While it's your home, he's been your boyfriend for almost 6 years. That's a long time. You should have some respect for how he feels. Talk to him. Find out exactly why he feels what he feels. And compromise with him. Give and take. If he doesn't tell you what his deal is or refuses to compromise once you've calmly and rationally explained your side, then you may need to reconsider the relationship.

2007-02-08 09:17:55 · answer #4 · answered by Eowyn 5 · 1 0

Sounds like your boyfriend is stressed at the boys being exposed to something they shouldn't be exposed to by these babysitters. Sounds like he cares about your kids a lot and that's great. Have a talk to those babysitter boys, they shouldn't be looking at stuff like that on your computer. Set boundaries and rules. But you are right, it is your home and if you are comfortable with most aspects of those kids, it's up to you. Try to talk to the boyfriend, cuz he is your boyfriend whom you care about. What exactly is his fear? Is it baseless?

2007-02-08 09:25:54 · answer #5 · answered by Anonymous · 1 0

You are right! Tell your bf if he wants to have a say (not THE say) in what goes on at your home, then he needs to make a commitment and move in and pay half or more of the bills, then you will consider what he has to say about what goes on in a home that belongs to you both!

2007-02-08 09:22:05 · answer #6 · answered by wish I were 6 · 1 0

It's your house, you make the rules! If he's like this now just imagine what he will be like when you get married or after 15 years of being together. Try and talk to him and set some ground rules. If he doesn't want to follow them then ask him not to stay there.

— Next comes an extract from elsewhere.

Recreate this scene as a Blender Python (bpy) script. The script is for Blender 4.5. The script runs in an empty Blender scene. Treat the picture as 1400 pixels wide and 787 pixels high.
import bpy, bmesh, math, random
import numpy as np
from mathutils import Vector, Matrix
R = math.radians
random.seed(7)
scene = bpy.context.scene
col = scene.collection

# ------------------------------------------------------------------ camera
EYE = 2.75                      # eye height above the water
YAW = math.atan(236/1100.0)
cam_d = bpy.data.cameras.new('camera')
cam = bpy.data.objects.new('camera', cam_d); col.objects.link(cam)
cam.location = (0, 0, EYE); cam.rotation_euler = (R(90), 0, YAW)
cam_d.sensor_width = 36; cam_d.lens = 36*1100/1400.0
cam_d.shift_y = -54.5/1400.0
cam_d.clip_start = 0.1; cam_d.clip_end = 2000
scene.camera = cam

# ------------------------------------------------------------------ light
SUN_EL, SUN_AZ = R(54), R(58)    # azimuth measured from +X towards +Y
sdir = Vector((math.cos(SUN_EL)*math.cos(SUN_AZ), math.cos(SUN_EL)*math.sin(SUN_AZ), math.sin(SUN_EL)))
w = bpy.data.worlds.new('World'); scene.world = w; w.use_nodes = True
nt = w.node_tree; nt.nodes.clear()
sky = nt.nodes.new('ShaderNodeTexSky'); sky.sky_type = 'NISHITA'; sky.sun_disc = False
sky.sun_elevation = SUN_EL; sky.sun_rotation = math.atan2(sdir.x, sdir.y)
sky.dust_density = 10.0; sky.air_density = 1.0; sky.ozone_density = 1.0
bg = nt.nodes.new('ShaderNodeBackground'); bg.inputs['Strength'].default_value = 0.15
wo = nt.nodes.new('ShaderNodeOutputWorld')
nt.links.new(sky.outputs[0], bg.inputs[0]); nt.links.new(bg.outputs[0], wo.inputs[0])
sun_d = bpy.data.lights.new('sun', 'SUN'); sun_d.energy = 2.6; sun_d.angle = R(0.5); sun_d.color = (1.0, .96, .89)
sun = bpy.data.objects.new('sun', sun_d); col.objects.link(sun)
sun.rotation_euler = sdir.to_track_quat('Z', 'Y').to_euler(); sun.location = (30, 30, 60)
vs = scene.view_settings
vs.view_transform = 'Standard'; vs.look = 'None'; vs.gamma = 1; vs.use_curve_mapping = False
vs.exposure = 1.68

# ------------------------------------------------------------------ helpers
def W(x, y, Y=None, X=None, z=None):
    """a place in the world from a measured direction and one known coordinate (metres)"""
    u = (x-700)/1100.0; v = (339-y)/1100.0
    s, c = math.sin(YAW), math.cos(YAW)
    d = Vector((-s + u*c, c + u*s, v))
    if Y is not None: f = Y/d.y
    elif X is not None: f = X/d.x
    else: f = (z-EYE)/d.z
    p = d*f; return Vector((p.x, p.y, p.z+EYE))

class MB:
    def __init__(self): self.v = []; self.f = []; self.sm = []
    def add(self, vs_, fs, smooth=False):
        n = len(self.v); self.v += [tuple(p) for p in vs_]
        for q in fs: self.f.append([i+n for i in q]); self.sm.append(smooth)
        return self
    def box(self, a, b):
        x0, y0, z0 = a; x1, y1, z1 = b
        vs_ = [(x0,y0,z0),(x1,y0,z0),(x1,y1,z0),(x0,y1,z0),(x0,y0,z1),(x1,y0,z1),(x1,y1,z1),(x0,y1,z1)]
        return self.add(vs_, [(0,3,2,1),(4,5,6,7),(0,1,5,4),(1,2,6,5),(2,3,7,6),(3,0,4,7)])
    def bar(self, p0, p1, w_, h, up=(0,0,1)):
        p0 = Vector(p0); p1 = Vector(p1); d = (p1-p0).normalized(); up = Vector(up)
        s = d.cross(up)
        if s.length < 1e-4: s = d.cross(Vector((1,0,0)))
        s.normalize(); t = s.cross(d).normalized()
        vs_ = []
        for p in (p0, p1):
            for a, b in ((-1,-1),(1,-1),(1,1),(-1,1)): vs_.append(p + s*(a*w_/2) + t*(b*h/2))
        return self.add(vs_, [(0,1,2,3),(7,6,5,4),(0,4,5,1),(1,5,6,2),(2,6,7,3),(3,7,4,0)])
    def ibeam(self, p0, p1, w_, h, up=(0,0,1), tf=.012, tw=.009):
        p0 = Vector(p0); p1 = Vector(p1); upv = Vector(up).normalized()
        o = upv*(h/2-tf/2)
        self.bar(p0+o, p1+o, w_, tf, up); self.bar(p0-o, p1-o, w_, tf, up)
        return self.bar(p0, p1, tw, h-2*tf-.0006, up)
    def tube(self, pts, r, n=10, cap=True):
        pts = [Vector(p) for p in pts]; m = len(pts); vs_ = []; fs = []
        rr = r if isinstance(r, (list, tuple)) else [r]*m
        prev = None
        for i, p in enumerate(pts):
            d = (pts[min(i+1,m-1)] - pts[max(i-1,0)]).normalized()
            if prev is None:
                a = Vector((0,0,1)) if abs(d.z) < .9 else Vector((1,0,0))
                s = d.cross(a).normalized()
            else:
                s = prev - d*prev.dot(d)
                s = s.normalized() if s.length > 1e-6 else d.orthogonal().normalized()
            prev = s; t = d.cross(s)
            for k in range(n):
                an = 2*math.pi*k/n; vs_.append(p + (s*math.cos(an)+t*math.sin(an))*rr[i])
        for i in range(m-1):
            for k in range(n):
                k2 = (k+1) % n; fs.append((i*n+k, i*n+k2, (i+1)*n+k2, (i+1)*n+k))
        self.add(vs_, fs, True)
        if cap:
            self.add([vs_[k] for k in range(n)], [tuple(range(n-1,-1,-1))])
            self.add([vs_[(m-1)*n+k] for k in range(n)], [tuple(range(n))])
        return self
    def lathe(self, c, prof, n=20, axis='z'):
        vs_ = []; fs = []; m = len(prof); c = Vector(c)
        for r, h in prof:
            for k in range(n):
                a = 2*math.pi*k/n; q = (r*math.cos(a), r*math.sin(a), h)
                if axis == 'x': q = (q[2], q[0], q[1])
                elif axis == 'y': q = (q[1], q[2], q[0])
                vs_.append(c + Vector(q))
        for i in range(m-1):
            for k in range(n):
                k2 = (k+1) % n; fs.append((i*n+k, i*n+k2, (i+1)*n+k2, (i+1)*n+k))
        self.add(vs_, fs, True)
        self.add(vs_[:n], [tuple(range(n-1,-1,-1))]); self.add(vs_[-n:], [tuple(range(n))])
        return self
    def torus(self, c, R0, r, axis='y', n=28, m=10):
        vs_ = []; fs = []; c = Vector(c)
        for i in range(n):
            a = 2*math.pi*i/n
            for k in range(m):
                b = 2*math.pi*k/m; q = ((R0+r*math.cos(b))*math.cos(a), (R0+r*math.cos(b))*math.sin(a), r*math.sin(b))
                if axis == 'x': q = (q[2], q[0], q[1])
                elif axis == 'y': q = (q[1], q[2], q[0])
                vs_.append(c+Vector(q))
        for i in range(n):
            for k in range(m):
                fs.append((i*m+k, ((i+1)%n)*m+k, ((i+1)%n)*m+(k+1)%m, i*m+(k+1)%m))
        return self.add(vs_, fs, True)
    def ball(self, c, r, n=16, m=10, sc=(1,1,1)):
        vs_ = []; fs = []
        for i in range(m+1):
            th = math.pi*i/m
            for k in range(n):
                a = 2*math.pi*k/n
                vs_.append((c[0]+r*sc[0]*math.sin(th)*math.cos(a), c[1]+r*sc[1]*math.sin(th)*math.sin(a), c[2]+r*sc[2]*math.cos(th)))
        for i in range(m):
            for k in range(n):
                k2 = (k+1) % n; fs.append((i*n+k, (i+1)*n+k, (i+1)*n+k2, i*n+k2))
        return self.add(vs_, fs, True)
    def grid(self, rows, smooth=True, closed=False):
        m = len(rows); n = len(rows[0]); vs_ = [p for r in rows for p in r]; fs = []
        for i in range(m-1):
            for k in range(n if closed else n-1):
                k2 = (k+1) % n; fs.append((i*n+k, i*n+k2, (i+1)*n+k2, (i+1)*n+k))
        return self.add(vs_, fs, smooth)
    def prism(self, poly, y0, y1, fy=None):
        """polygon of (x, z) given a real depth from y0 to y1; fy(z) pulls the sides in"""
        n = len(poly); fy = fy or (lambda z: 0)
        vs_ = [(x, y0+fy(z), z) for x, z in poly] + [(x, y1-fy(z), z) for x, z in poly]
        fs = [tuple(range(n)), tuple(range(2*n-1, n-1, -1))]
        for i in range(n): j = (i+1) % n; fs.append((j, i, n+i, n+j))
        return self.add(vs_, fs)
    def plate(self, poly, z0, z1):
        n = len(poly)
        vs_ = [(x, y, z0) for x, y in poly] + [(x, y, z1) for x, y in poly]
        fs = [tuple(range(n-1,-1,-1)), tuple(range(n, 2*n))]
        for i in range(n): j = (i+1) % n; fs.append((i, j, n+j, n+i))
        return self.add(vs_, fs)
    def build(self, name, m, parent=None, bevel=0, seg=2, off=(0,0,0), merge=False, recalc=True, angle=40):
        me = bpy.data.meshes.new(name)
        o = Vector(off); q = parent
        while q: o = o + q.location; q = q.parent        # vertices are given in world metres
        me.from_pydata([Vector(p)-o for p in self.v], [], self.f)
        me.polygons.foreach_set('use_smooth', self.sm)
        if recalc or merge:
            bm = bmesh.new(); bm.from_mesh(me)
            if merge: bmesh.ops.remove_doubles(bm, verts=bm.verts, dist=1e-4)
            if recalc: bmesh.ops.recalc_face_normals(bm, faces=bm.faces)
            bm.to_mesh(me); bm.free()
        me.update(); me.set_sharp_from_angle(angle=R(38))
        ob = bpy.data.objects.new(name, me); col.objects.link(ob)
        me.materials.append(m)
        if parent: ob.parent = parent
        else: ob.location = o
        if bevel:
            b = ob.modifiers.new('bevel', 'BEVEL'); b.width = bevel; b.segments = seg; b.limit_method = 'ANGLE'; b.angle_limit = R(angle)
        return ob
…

2007-02-08 09:16:56 · answer #7 · answered by JC 4 · 2 0

Sounds like your boyfriend needs to be reminded that it is your home and you pay the bills..also sounds like he is turning into a control person..I would set the rules with him when he is in YOUR HOME...Let him know that he can say who can come and go in HIS home and you will say who can come and go in YOUR home..I hope this has been of some help to you

2007-02-08 09:21:21 · answer #8 · answered by charmed4412 3 · 1 0

It's your kids, your house, your rules. After six years it doesn't sound like your boyfriend has any plans except to let you foot the bills and allow him access to your home and your life. I'd start by getting my key back. It'll get easier after that!

2007-02-08 09:39:58 · answer #9 · answered by missingora 7 · 0 0

Not sure it's a matter of being right or wrong; but more a matter of whether you are will to deal with that type of behaviour; he has a key to your house, so I presume you are serious with him...is that really the type of relationship you want to deal with day in and day out....that's the question you should be asking yourself.